Il passaggio da un approccio passivo a uno attivo nella gestione della diversità richiede leadership consapevole, strumenti di monitoraggio e obiettivi misurabili.
L’urgenza di strumenti di prevenzione e monitoraggio
Molte imprese non dispongono nemmeno di meccanismi di segnalazione interna sicuri e accessibili, né di indicatori chiari per monitorare l’impatto delle loro iniziative in tema di diversità. In assenza di dati, qualunque politica inclusiva rischia di ridursi a un’operazione di facciata.
Inoltre, gli stessi lavoratori denunciano una scarsa fiducia nei confronti delle strutture preposte a tutelarli. Anche quando le aziende dispongono formalmente di policy contro le discriminazioni, spesso manca l’effettiva capacità (o la volontà) di applicarle in modo rigoroso. Le vittime di comportamenti discriminatori preferiscono quindi non denunciare, per timore di ritorsioni o per sfiducia nella possibilità di ottenere giustizia.

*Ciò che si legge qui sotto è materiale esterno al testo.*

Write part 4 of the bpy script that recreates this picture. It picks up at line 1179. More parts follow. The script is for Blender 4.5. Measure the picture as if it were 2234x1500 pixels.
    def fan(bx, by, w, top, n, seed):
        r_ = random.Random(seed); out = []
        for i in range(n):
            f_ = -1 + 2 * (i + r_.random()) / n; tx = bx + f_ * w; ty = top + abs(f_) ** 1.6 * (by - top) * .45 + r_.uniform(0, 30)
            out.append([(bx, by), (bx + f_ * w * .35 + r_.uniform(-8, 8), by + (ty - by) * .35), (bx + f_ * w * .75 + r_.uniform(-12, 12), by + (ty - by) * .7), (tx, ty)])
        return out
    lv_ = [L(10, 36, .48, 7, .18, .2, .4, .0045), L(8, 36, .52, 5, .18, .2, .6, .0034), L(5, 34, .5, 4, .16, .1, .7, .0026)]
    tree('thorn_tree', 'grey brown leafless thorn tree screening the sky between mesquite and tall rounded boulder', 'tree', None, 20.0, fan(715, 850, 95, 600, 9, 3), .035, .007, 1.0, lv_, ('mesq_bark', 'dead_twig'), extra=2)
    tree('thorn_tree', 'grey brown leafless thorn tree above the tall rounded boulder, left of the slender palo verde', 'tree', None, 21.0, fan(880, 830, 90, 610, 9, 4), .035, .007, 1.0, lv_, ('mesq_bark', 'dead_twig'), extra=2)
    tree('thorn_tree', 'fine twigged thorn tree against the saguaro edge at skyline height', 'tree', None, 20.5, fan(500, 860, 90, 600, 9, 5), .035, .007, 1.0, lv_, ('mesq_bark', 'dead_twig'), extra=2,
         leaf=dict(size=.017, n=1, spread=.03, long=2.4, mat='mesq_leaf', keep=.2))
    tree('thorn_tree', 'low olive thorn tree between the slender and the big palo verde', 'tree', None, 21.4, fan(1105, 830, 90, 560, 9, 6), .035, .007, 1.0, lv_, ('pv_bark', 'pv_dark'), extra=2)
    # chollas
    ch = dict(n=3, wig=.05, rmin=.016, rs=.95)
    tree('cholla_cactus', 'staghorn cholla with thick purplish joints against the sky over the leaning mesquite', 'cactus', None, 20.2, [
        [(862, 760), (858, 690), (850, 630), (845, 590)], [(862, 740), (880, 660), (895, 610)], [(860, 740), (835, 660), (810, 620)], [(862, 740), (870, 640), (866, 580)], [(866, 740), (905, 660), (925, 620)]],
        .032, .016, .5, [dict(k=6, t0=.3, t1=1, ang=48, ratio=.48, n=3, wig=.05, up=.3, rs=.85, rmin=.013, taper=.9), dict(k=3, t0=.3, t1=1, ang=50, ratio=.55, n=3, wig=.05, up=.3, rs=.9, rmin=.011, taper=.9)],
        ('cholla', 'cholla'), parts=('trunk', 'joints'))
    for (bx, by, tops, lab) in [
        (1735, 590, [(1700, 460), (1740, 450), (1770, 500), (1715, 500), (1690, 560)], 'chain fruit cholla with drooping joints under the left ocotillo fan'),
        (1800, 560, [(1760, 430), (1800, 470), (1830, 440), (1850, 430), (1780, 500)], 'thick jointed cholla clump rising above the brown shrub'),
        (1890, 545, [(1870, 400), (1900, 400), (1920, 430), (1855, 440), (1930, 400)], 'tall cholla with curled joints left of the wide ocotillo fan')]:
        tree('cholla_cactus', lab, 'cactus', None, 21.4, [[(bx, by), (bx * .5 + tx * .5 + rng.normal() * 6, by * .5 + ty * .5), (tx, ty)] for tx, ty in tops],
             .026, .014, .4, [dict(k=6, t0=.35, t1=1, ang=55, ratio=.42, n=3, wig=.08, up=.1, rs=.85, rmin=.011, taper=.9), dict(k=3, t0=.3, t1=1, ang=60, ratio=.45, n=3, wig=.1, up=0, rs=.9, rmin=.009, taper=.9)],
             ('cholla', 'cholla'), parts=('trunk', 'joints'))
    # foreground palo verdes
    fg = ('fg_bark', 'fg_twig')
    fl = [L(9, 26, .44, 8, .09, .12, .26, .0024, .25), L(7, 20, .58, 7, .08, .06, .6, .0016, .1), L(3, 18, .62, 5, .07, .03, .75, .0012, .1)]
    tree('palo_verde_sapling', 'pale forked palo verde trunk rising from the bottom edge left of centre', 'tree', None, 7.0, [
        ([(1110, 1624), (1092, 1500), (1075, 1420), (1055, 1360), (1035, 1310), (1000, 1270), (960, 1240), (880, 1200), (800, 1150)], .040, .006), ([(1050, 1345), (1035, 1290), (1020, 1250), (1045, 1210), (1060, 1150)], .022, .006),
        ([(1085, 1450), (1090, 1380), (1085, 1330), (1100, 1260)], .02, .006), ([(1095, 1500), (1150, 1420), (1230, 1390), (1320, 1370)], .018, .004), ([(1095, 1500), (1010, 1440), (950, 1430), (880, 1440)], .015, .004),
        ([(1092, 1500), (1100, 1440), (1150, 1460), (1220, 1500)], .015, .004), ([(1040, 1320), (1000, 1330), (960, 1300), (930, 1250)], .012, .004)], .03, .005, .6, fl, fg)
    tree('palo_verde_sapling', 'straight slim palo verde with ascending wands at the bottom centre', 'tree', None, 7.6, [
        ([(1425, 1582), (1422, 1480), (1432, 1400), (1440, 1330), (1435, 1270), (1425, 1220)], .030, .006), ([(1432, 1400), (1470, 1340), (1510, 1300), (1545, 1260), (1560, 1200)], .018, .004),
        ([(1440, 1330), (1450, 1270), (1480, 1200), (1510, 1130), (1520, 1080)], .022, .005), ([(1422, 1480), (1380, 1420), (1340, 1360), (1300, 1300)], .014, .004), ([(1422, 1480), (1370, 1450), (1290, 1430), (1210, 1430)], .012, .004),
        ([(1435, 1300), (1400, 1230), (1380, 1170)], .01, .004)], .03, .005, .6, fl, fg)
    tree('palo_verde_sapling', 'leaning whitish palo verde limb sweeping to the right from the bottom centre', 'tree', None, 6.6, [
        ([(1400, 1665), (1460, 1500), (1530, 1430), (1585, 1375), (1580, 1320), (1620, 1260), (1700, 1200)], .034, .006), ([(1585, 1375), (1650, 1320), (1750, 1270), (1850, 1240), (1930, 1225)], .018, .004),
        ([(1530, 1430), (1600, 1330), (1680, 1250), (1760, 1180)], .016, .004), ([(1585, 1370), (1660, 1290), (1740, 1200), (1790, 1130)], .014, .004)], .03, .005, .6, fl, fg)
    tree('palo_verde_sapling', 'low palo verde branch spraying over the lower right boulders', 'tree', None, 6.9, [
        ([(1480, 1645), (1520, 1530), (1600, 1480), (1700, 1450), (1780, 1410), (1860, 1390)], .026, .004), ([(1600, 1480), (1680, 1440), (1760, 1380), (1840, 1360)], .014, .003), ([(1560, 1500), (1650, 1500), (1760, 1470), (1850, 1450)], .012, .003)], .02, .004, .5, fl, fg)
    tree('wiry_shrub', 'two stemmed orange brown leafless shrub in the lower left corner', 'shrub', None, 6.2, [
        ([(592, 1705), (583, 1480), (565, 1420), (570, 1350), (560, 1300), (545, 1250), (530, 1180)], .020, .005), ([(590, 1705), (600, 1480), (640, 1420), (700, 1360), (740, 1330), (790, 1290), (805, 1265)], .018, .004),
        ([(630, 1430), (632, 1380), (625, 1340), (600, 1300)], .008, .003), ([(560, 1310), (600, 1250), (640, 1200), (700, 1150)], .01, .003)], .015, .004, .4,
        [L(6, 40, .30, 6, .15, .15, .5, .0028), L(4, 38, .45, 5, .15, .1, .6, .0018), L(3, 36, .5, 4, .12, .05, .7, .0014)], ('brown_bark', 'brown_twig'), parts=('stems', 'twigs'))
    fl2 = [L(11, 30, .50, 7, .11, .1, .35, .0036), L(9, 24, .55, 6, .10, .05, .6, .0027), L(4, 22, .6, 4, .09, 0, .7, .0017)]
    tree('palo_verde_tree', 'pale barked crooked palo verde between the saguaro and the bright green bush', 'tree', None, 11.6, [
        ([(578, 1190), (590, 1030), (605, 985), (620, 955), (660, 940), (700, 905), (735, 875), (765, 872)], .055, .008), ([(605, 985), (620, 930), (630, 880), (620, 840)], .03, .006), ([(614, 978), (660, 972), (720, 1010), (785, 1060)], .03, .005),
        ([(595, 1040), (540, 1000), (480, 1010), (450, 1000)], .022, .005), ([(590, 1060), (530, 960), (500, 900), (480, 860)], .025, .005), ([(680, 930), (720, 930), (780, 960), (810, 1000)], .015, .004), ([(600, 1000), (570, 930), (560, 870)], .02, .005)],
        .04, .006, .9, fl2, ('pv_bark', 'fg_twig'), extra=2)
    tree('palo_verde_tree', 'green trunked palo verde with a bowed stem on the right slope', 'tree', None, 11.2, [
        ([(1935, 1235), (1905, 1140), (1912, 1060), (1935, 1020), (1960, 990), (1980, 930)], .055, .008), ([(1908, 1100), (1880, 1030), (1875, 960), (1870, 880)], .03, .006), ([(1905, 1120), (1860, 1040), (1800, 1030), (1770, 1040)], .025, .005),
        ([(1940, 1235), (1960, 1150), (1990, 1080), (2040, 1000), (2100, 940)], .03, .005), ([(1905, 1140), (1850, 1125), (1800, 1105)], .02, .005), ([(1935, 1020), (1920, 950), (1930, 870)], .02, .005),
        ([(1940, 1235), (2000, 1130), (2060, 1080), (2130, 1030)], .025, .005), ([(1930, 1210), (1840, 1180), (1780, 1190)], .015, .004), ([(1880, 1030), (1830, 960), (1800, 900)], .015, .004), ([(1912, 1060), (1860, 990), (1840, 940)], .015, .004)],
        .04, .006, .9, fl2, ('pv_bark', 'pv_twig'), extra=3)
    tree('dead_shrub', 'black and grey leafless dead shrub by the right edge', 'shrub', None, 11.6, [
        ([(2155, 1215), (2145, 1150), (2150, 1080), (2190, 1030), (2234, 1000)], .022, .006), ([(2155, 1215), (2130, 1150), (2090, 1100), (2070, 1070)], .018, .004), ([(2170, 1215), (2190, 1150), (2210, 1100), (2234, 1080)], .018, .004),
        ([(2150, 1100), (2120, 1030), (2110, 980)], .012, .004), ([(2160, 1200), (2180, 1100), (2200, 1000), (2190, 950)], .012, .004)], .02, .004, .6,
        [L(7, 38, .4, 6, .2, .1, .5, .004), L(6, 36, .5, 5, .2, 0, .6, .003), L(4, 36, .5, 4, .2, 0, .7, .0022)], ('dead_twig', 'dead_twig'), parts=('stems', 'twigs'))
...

Leva per un cambiamento reale?
Tack TMI Italy insiste, nei risultati della ricerca, sull’importanza della formazione come leva per superare stereotipi e discriminazioni. I percorsi di training orientati allo sviluppo dell’intelligenza culturale e alla consapevolezza dei bias cognitivi possono svolgere un ruolo fondamentale nel modificare i comportamenti organizzativi. Ma è fondamentale che tali percorsi non siano occasionali o isolati: devono diventare parte integrante della strategia aziendale, coinvolgendo in primo luogo i livelli apicali.
Il management ha un ruolo chiave nella creazione di ambienti di lavoro più equi e inclusivi. Solo attraverso il suo impegno concreto — fatto di ascolto, trasparenza e responsabilità — si può imprimere un cambiamento duraturo. È necessario che i dirigenti comprendano che promuovere la diversità non è solo un atto etico, ma anche un fattore strategico: le organizzazioni più inclusive sono infatti anche le più innovative e performanti.